**INFORMATION SHOWN**
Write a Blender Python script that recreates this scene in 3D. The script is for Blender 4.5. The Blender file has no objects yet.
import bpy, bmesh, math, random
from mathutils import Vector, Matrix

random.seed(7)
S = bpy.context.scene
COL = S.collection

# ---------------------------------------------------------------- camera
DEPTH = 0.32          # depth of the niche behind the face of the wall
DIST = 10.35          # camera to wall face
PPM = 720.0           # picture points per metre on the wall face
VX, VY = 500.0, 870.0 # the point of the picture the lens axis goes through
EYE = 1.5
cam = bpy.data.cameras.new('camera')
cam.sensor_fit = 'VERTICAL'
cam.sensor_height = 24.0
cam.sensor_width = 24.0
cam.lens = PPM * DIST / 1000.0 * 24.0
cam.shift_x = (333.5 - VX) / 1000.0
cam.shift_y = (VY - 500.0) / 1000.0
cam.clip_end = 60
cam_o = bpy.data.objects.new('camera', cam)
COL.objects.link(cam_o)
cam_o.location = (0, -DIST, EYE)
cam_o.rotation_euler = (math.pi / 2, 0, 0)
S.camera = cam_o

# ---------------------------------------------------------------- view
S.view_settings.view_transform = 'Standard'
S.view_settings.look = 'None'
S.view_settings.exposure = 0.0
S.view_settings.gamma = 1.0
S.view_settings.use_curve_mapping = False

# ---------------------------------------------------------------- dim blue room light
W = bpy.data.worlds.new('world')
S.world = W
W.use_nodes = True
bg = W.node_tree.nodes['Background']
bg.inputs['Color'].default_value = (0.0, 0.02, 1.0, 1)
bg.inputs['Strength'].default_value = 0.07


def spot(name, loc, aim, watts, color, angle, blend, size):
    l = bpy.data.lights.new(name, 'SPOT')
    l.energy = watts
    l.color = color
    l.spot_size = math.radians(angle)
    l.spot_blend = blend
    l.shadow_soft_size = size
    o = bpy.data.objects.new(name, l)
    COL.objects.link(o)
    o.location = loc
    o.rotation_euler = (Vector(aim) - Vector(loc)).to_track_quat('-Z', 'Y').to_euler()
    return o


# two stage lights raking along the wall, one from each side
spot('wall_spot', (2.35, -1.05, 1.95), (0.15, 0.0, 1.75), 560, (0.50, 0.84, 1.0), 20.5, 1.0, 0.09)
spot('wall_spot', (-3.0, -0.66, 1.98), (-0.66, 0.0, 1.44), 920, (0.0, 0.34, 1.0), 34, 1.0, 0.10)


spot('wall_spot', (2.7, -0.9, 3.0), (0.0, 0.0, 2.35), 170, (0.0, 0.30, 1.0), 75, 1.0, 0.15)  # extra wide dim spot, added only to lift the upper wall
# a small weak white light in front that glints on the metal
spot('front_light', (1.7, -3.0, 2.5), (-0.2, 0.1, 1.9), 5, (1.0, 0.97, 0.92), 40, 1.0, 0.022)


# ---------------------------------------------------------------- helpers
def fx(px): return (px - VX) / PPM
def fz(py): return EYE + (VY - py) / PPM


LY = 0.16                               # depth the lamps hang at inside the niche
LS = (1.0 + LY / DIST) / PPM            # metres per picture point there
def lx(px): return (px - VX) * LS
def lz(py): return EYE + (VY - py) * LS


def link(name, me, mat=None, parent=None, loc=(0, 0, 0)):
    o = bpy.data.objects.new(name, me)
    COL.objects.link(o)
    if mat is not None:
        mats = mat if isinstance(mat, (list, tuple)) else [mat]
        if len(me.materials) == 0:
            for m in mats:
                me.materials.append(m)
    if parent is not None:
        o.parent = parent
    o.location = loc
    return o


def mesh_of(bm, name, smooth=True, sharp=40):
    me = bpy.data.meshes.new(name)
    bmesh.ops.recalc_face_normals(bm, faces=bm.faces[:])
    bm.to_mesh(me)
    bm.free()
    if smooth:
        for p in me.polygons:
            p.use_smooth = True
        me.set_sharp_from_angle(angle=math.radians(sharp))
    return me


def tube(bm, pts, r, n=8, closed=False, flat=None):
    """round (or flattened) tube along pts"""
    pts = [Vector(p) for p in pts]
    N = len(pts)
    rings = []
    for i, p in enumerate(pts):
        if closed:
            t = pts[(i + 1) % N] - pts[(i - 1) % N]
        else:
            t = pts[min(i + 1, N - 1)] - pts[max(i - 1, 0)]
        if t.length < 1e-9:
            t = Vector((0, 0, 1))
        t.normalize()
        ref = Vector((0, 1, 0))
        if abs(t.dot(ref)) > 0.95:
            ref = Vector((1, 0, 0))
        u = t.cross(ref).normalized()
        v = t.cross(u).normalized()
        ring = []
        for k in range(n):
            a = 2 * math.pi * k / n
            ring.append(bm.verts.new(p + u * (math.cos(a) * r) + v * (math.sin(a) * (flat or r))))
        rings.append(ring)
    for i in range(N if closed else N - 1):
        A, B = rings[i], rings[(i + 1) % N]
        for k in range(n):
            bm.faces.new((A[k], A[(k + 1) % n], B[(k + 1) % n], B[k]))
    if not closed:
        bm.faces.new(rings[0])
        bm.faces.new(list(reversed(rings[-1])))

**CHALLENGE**
Restate the first line and every line after it, word for word, stopping once the line with "COL = S.collection" is done.

**OUTPUT OF THE EXERCISE**
Write a Blender Python script that recreates this scene in 3D. The script is for Blender 4.5. The Blender file has no objects yet.
import bpy, bmesh, math, random
from mathutils import Vector, Matrix

random.seed(7)
S = bpy.context.scene
COL = S.collection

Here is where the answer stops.